Mozambique: Most banks have high levels of non-performing loans
File photo: Lusa
According to central bank figures, credit to the Mozambican economy grew again in November, to 290,973 million meticais (€4,422 million), a new record.
A statistical report by the central bank shows growth of 0.5% compared to October, surpassing the peak of almost 289,478 million meticais (€4,399 million) in September.
Credit to individuals continues to lead, accelerating again in November to 98,234 million meticais (€1,492 million euros), after consecutive monthly highs.

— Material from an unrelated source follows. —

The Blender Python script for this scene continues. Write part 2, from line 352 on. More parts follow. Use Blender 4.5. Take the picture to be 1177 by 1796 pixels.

Next comes the transport and communications sector, where total credit granted by banks fell slightly again, to 24.827 billion meticais (€377 million); trade, with almost 24.623 billion meticais (€374.2 million); and the manufacturing industry, which fell to 24.220 billion meticais (€368 million).
The reference interest rate for credit in Mozambique fell by a further 0.7 percentage points in January, to 19%, its fourth consecutive monthly fall, the Mozambican Banking Association (AMB) had announced at the beginning of the month.
The rate, known as the prime rate, reached a peak of 24.1% in July 2023, a value that remained unchanged for six consecutive months, having started to fall from March 2024.
The fluctuations in the prime rate are associated with the monetary policy interest rate (MIMO rate, which influences the formula for calculating the prime rate) set by the central bank to control inflation.
The Monetary Policy Committee (CPMO) of the Bank of Mozambique announced at the end of November a further reduction in the MIMO rate from 13.5%, in force since the end of September, to 12.75%.
“This decision is supported by the continued consolidation of the single-digit inflation outlook in the medium term, despite the uncertainties regarding the duration of the post-election tension and its impact on the prices of goods and services,” read a statement from the Bank of Mozambique released after the bi-monthly CPMO meeting.
The key interest rate has been fixed at 17.25% since September 2022, following the intervention of the central bank, which then began consecutive cuts from 31 January 2024
The next meeting of the central bank’s Monetary Policy Committee is scheduled for 27 January.